Wednesday, 23 February 2011

A revolution or a mild adjustment?

The prime minister’s article in the Daily Telegraph on Monday this week, about bringing a bigger private sector role into public services, is a classic example of two-plus-two making whatever anyone wants it to be, six, 12 or 23.
The right of centre immediately welcomed David Cameron’s comments as a code for backing wholesale privatisation, while unions and the left vowed to fight to the death this apparent commitment to returning to the days of Thatcherite compulsory competitive tendering.
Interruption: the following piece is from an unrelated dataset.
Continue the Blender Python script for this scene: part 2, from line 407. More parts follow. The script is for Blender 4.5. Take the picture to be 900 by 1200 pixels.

The reality is more prosaic. The prime minister did not announce a dramatic new policy outside reforms already announced, other than to suggest a ‘presumption’ in favour of making public services ‘open to a range of providers,’ a comment which, by Tuesday, Number 10 was downplaying. Downing Street also confirmed that earlier plans for quotas of public services to be delivered by the private or voluntary sectors would be dropped in the forthcoming Open public services White Paper, out in the next fortnight, to which Mr Cameron had alluded.
Local government already has a plurality of service providers. If it did not, then it would have escaped the odium of making cuts to voluntary sector contracts. In education, free schools and academies are already up and running. Health is still largely a single provider but is, anyway, haring off in a different direction with the health reforms handing powers to GPs.
Councils will continue to operate as at present, namely, at different speeds. Neither the voluntary nor private sectors will be remotely interested if there is no or little money attached to their provision of services. Small firms and local groups will lack the economies of scale to make the necessary upfront investment required to make structural long-term savings. The private sector itself will always cherry-pick the big contracts. Councils will retain accountability for lack of anyone else to fill the gap and, as a result, the buck will continue to stop with them.
There will be changes, although not as much as the right and left have assumed from Mr Cameron’s comments.